The tale of a gang of Apache scalp-hunters butchering their way through northern Mexico and the American Southwest, Blood Meridian was McCarthy’s first Western, and with it his prose shed its Faulknerian scales, stretched its wings, and soared to new heights of beauty and terror: 

They rode on into the mountains and their way took them through high pine forests, wind in the trees, lonely birdcalls. The shoeless mules slaloming through the dry grass and pine needles. In the blue coulees on the north slopes narrow tailings of old snow. They rode up switchbacks through a lonely aspen wood where the fallen leaves lay like golden disclets in the damp black trail. The leaves shifted in a million spangles down the pale corridors and Glanton took one and turned it like a tiny fan by its stem and held it and let it fall and its perfection was not lost on him. They rode through a narrow draw where the leaves were shingled up in ice and they crossed a high saddle at sunset where wild doves were rocketing down the wind and passing through the gap a few feet off the ground, veering wildly among the ponies and dropping off down into the blue gulf below. They rode on into a dark fir forest, the little Spanish ponies sucking at the thin air, and just at dusk as Glanton’s horse was clambering over a fallen log a lean blond bear rose up out of a swale on the far side where it had been feeding and stared at him with dim pig’s eyes. 

This gorgeous paragraph bears all the hallmarks of the style McCarthy invented for his Western novels: lyrical and precise, it uses sentence fragments like impressionistic snapshots and the rhythms of the King James Bible, a world of finely stitched detail, sewn together with the coordinating conjunction, and

On publication in 1985, Blood Meridian confused reviewers and its ultraviolence horrified them. It also did not sell. Not yet. 
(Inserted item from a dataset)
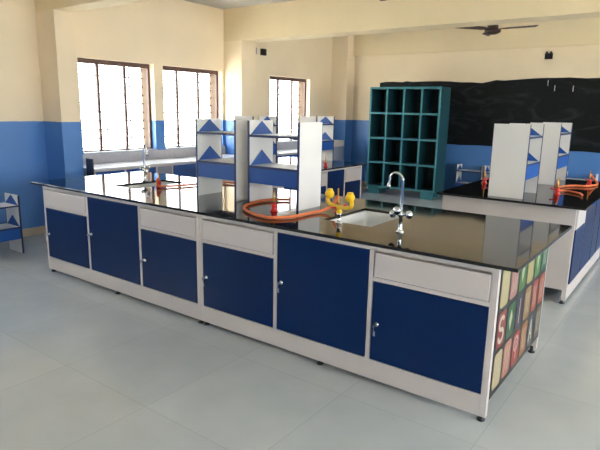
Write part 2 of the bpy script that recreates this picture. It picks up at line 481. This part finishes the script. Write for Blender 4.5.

But McCarthy was at work on a trilogy about cowboys in Texas and New Mexico, set in the mid-twentieth century, and when the first volume, All the Pretty Horses, appeared in 1992, it became an instant New York Times Bestseller. It won that year’s National Book Award in Fiction and was a finalist for the Pulitzer. For the rest of his life, each of McCarthy’s novels would be bestsellers. 2006’s The Road was awarded the Pulitzer Prize. 

The success of All the Pretty Horses put all McCarthy’s previous novels back in striking new paperback editions and many readers discovered Suttree and Blood Meridian for the first time. Both are now widely regarded as masterworks and readers are always buying them (the latter book is currently at #505 in Best Sellers Rank on Amazon: a slot most novelists would kill for). 

Four of McCarthy’s novels have been adapted for the screen, most notably the Coen brothers’ No Country for Old Men which received the Academy Award for Best Picture — a ceremony McCarthy attended. When the Coens won their much-deserved Oscar, McCarthy stood up and applauded enthusiastically. 

McCarthy has been married three times, and three times divorced. His son, John Francis, was born in 1999 and was with his father today when McCarthy died of natural causes — he would have been ninety years old next month. Together, the father and his twenty-four-year-old son were writing the screenplay for John Hillcoat’s upcoming film adaptation of Blood Meridian, a project on which both had been named as producers. 

McCarthy leaves a literary legacy unlike any writer in my lifetime. I’m unaware of another novelist of the past fifty years who has inspired so many writers of my generation or been as imitated. His stylistic voice could be deafening and, indeed, has drowned out whatever voice many writers thought they had. McCarthy was a literary father to me and a great many others. Knowing that he walked the earth made us feel as though what we aspired to be was achievable.  

He’s often been accused of nihilism — usually by people don’t understand his work. There is much darkness in his fiction, but also a great deal of light: friendship, love, devotion, sacrifice, humor, wisdom, achingly-beautiful prose. 

At the end of Blood Meridian the novel’s villain asks the protagonist, “Of whom do we speak when we speak of a man who was and is not?” 

Today, I speak of someone whose words and whose work are as brilliantly alive as they were yesterday, as they will be tomorrow.